# PROMPT:
Find the lines with "limbs" in them and copy them out.

# DATA EXTRACT:
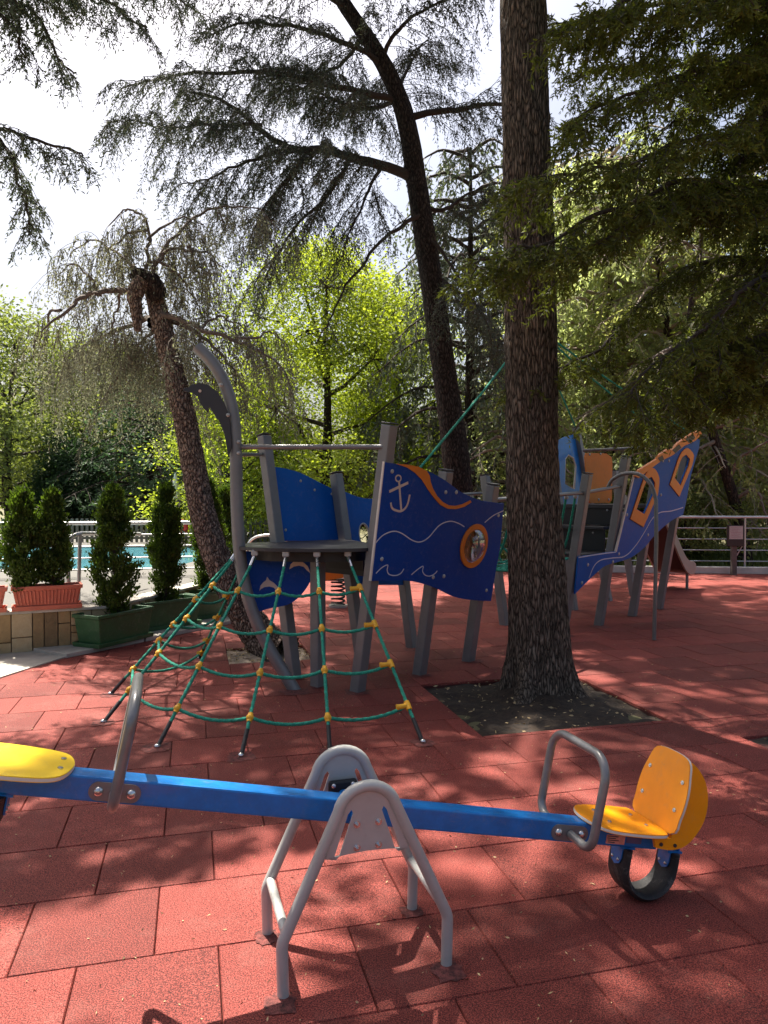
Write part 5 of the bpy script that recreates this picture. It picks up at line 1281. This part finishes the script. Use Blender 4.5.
def broadleaf(name, base, H, R, z0, label, m, seed, ncl=170, per=90, ls=.11, rt=.2, flatz=.5, group='trees behind the playground', bark=BARK3, shape=1.0):
    rng = np.random.default_rng(seed); root = tree_root(name, base, label, group); B = np.array([base[0], base[1], 0.0]); zc = (z0 + H) / 2; hz = (H - z0) / 2
    trunk_mesh([Vector(B + [0, 0, z]) + V(.1 * math.sin(z * 2 + seed), .08 * math.cos(z), 0) for z in (-.05, H * .25, H * .5, H * .8)], [rt, rt * .8, rt * .5, .04], seed * .77, 16, .12, 6, .06, 30, .4).build('trunk', bark, root, sharp=180)
    lf = Soup(); wd = Soup(); lobes = []
    for k_ in range(18):
        a = k_ * 2.4 + rng.random(); t = -.95 + 1.9 * (k_ + rng.random()) / 18; f_ = .72 * (1 - max(0, t) ** 1.5 * .75) * rng.uniform(.6, 1.1); lobes.append((np.array([math.cos(a) * R * f_, math.sin(a) * R * f_, zc + t * hz * .85]), R * rng.uniform(.22, .42)))
    for i in range(ncl):
        lc, lr = lobes[i % 18]; v = rng.normal(size=3); v /= np.linalg.norm(v); c = B + lc + v * lr * rng.uniform(.55, 1.08) * [1, 1, flatz + .35]
        c[2] = max(c[2], z0); s = B + lc
        if i < 18:
            o_ = B + [0, 0, max(.5, min(lc[2] - lr * .8, H * .62))]; wd.tube(np.array([o_, o_ * .6 + s * .4 - UP * .12, o_ * .3 + s * .7 + rng.normal(0, .12, 3), s]), [rt * .38, rt * .28, rt * .2, rt * .1], 5)
        q = s + (c - s) * .5 + rng.normal(0, .1, 3); wd.tube(np.array([s, q, c]), [rt * .1, rt * .06, .006], 4)
        n = int(per * rng.uniform(.6, 1.4)); r = R * rng.uniform(.09, .18)
        pp = rng.normal(size=(n, 3)) * [r, r, r * flatz]; d = pp + rng.normal(0, .3, (n, 3)) * r * 2 + [0, 0, -r * .3]
        lf.blades(c + pp, d, ls * rng.uniform(.6, 1.3, n), ls * .62 * rng.uniform(.7, 1.2, n), rng)
    wd.build('branches', TWIG, root); lf.build('crown', m, root); return root
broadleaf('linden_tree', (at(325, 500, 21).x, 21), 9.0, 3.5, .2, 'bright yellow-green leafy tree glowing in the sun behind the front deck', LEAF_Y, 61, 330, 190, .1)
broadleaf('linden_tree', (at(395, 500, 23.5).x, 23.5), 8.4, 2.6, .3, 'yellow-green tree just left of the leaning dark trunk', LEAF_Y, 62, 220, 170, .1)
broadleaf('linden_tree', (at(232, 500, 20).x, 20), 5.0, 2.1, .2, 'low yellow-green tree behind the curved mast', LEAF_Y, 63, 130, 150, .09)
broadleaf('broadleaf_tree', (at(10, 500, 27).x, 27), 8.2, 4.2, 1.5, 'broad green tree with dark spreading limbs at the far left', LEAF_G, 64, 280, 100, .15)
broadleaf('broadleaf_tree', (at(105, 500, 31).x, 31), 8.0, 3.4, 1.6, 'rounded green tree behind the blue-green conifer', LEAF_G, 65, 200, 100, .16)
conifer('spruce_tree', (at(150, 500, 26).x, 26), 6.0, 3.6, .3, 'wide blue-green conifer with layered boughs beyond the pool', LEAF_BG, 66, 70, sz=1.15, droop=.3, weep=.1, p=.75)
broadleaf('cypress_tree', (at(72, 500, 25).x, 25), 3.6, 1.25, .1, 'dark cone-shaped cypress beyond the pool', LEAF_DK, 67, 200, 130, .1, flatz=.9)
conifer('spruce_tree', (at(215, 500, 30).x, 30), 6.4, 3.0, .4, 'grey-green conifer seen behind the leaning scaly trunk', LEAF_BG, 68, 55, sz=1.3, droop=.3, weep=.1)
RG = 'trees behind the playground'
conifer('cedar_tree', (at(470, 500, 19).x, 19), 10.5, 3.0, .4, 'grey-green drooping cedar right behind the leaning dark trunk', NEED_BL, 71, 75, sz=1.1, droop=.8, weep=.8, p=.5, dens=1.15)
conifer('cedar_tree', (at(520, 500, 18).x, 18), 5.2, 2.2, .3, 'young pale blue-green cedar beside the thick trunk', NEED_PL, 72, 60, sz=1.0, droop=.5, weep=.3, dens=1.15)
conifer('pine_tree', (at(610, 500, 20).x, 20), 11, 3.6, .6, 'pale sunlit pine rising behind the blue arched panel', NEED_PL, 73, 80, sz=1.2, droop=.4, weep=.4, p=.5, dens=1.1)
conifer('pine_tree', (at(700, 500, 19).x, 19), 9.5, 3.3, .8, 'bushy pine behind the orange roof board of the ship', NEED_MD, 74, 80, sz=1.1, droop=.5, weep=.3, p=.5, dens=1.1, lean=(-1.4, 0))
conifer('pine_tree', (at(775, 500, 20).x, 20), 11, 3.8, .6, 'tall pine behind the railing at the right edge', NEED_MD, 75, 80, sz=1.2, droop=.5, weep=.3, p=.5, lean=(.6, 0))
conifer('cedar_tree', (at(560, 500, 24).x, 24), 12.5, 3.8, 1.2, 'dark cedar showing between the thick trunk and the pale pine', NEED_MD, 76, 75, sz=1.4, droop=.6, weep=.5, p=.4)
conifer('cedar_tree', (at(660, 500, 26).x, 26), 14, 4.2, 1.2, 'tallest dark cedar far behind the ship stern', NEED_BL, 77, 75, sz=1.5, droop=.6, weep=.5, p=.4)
broadleaf('broadleaf_tree', (at(745, 500, 24).x, 24), 9, 3.6, 1, 'pale green leafy tree far behind the notice sign', LEAF_G, 78, 220, 90, .15)
broadleaf('shrub', (at(688, 500, 17.3).x, 17.3), 1.9, 1.1, .1, 'sunlit yellow-green bush behind the slide end', LEAF_G, 79, 110, 70, .07, rt=.05)['category'] = 'shrub'
broadleaf('shrub', (at(600, 500, 18).x, 18), 1.6, 1.3, .05, 'low green bush behind the ship steps', LEAF_G, 80, 110, 70, .07, rt=.05)['category'] = 'shrub'
broadleaf('shrub', (at(420, 500, 19).x, 19), 2.4, 1.6, .05, 'green bush behind the anchor panel', LEAF_G, 81, 110, 70, .08, rt=.05)['category'] = 'shrub'
# twisted bare-limbed tree behind the sign
T8 = tree_root('pine_tree', (at(742, 560, 16.9).x, 16.9), 'slanting dark trunk with bare dead limbs behind the notice sign', RG)
YQ = 16.9; g8 = at(745, 560, YQ); g8.z = -.05
trunk_mesh([g8, at(742, 530, YQ), at(728, 480, YQ), at(712, 430, YQ), at(700, 380, YQ), at(690, 320, YQ), at(700, 250, YQ), at(705, 180, YQ)], [.16, .13, .11, .1, .085, .07, .05, .02], 4.4, 18, .15, 7, .05, 60, .4).build('trunk', BARK3, T8, sharp=180)
rng = np.random.default_rng(88); lf = Soup(); wd = Soup()
for pts in ([(728, 480, YQ), (740, 460, 16.6), (760, 450, 16.3), (785, 440, 16)], [(712, 430, YQ), (735, 425, 16.5), (765, 410, 16.2)], [(716, 440, YQ), (695, 450, 16.5), (672, 452, 16.2)], [(700, 380, YQ), (725, 360, 16.5), (750, 350, 16)], [(695, 340, YQ), (670, 345, 16.5), (640, 365, 16.2)], [(692, 300, YQ), (720, 280, 16.5), (755, 270, 16.2)], [(700, 250, YQ), (675, 240, 16.5), (650, 250, 16.2)], [(735, 500, YQ), (752, 490, 16.6), (762, 505, 16.4), (770, 530, 16.3)]):
    limb(lf, wd, rng, pth(pts), .05, .8, .16, .22, .16, 3, .08, .03, .6, .2, 1, .4, .01)
wd.build('branches', DEADW, T8); lf.build('crown', NEED_MD, T8)

# far wood beyond everything: one mass
rng = np.random.default_rng(90); lf = Soup(); n = 1500
th = np.radians(rng.uniform(-48, 48, n)); rad = rng.uniform(36, 50, n); hx = rad * np.sin(th); hy = rad * np.cos(th)
top = 4.2 + 2.2 * np.sin(th * 9) + 1.2 * np.sin(th * 23 + 1) + np.clip(np.degrees(th) - 4, 0, 14) * .35
hz_ = rng.uniform(.2, 1, n) ** .8 * top
for x, y, z in zip(hx, hy, hz_):
    m_ = 70; pp = rng.normal(0, 1, (m_, 3)) * [.9, .9, .55]; lf.blades(np.array([x, y, z]) + pp, pp + rng.normal(0, .5, (m_, 3)), rng.uniform(.2, .42, m_), rng.uniform(.12, .26, m_), rng)
tag(lf.build('distant_woodland', LEAF_G), 'distant green wood closing the view behind all the trees', 'woodland', kind='stuff')
# weeds and low plants behind the kerb
rng = np.random.default_rng(91); lf = Soup(); n = 9000
xx = rng.uniform(-3, 13, n); yy = 16.3 + rng.random(n) ** 1.6 * 6; c = np.stack([xx, yy, np.full(n, -.04)], 1)
lf.blades(c, rng.normal(0, .35, (n, 3)) + [0, 0, 1], rng.uniform(.1, .4, n), rng.uniform(.02, .06, n), rng)
tag(lf.build('undergrowth', LEAF_G), 'low green undergrowth behind the back kerb', 'undergrowth', kind='stuff')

# EXERCISE SOLUTION:
broadleaf('broadleaf_tree', (at(10, 500, 27).x, 27), 8.2, 4.2, 1.5, 'broad green tree with dark spreading limbs at the far left', LEAF_G, 64, 280, 100, .15)
T8 = tree_root('pine_tree', (at(742, 560, 16.9).x, 16.9), 'slanting dark trunk with bare dead limbs behind the notice sign', RG)